Этот необычный характер «чтения классики» незаметно закладывался в стилевую природу спектакля. И потому из многих ролей, сыгранных Яхонтовым в «Петербурге», главной справедливо было назвать роль читателя —
В книге «Театр одного актера» заставкой к главе о «Петербурге» служит рисунок: человек в цилиндре, на стуле, в профиль к нам; в вытянутой руке — закрытый черный зонт, ноги укутаны пледом; слева от стула — старинная вешалка на трех изогнутых ножках; к вешалке под углом прикреплен еще один маленький белый зонтик.
Не слишком мастерски, но рисунок воспроизводит одну из мизансцен спектакля и почти все аксессуары, за исключением, кажется, гигантских складных ножниц. Сам спектакль воссоздан в книге подробно, с объяснением главных мотивировок. По своей обстоятельности рассказ о «Петербурге» — исключение. От большинства яхонтовских работ ничего подобного не осталось.
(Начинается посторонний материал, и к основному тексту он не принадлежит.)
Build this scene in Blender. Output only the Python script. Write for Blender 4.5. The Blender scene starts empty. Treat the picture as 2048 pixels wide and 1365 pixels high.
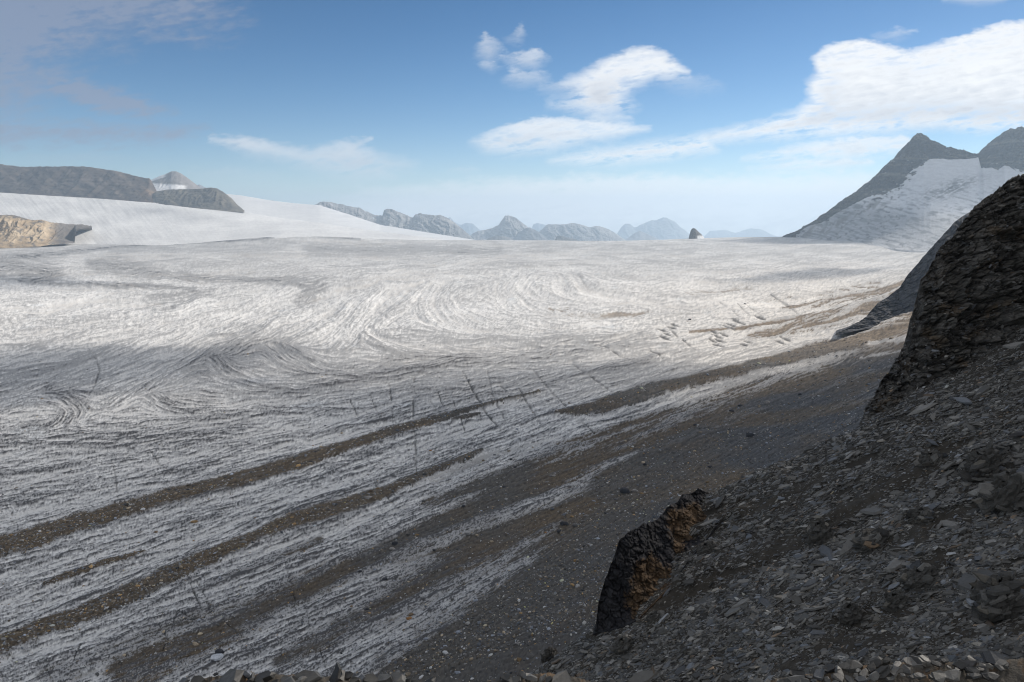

Мизансцены не записывались, текст, как уже говорилось, чаще всего уничтожался, живое движение спектакля никому не приходило в голову фиксировать. Расчет был только на память Яхонтова. Сегодняшний исследователь разводит в смущении руками, но что делать, таков был способ работы. О необходимости как-то запечатлеть хотя бы один из созданных спектаклей задумались, когда родилась мысль о книге. Уже в эвакуации, в городе Фрунзе, между концертами, Попова и Яхонтов принялись за новую работу. Так, к счастью, был записан «Петербург».
Чтобы больше не оговариваться на этот счет, отметим, что многие мысли в книге «Театр одного актера», высказанные от первого лица, — прямая запись режиссерских идей и указаний Поповой. Яхонтов не только запоминал, но и записывал их, чтобы лучше усвоить. Уже без Яхонтова работая над его книгой, Попова, ни секунды не поколебавшись, все свое отдала, как отдавала всегда.
Когда Яхонтова не стало, именно «Петербург» Попова попробовала восстановить с другим исполнителем, благо и текст и мизансцены оказались под рукой. Было ясно, что никакой другой голос не воспроизведет интонационную графику спектакля. Попова добросовестно искала связь между материалом композиции и возможностями нового исполнителя. Но материал внезапно обнаружил замечательную зависимость — он не пожелал принадлежать никому другому. Озвученный чужим голосом, отданный чужим рукам, он терял свою изысканную фактуру и многозначность. Другой актер не мог заполнить собой того, что было «Петербургом». Форма наглядно демонстрировала свою неразрывность с содержанием, которому была равновелика и сообразна. А содержание спектакля составляли не только судьбы Башмачкина, Евгения и Мечтателя, но личность артиста.
Яхонтов всегда оставался лириком, оттого так действенна была его публицистика и острым драматизмом поражали его эпические полотна. Но он был крайне деликатен в самовыражении. Лирик, но не нараспашку, а в строго застегнутом костюме.
О том личном, что вошло в «Петербург», в книге Яхонтова рассказано очень мало. Однако по другим приметам можно понять, какой багаж собственного, интимного был внесен в спектакль.
«Главный герой в моем „Петербурге“ — Акакий Акакиевич Башмачкин, — утверждает артист. — Остальные — Евгений из „Медного всадника“ и Мечтатель из „Белых ночей“ — это разновидности того же характера».
«Разновидности» выбирались с целью художественного исследования, освещения с разных сторон, в разных ракурсах. По тому, что и как Яхонтов играл до сих пор, ничто не предвещало именно такого выбора героя. Данные молодого актера не соответствовали распространенным представлениям о внешнем облике «маленького человека», были ему контрастом. Тем примечательнее упорство, с каким актер устремился именно к этому человеческому типу.
Создателям спектакля показалось важным и интересным сценически исследовать некий литературный тип. Но чем глубже актер в этот характер погружался, тем ближе своему собственному жизненному опыту его ощущал.
От пушкинского станционного смотрителя и Евгения, гоголевского Акакия Акакиевича, Мечтателя, Настеньки и других персонажей Достоевского в русской литературе выстраивается длинный ряд несомненно схожих людей — беззащитных, но преисполненных надежд, робких, но изредка вспыхивающих сильным душевным движением или даже поступком. Длинный-длинный ряд, целая толпа. В литературе — толпа, а в жизни — толпы, населяющие не только Петербург, но все углы России. И в этой толпе непременно найдешь своего, хорошо знакомого, а то и вовсе родного, от которого не отстранишься, закрыв книжку, как от какого-нибудь Акакия Акакиевича, выдуманного Гоголем.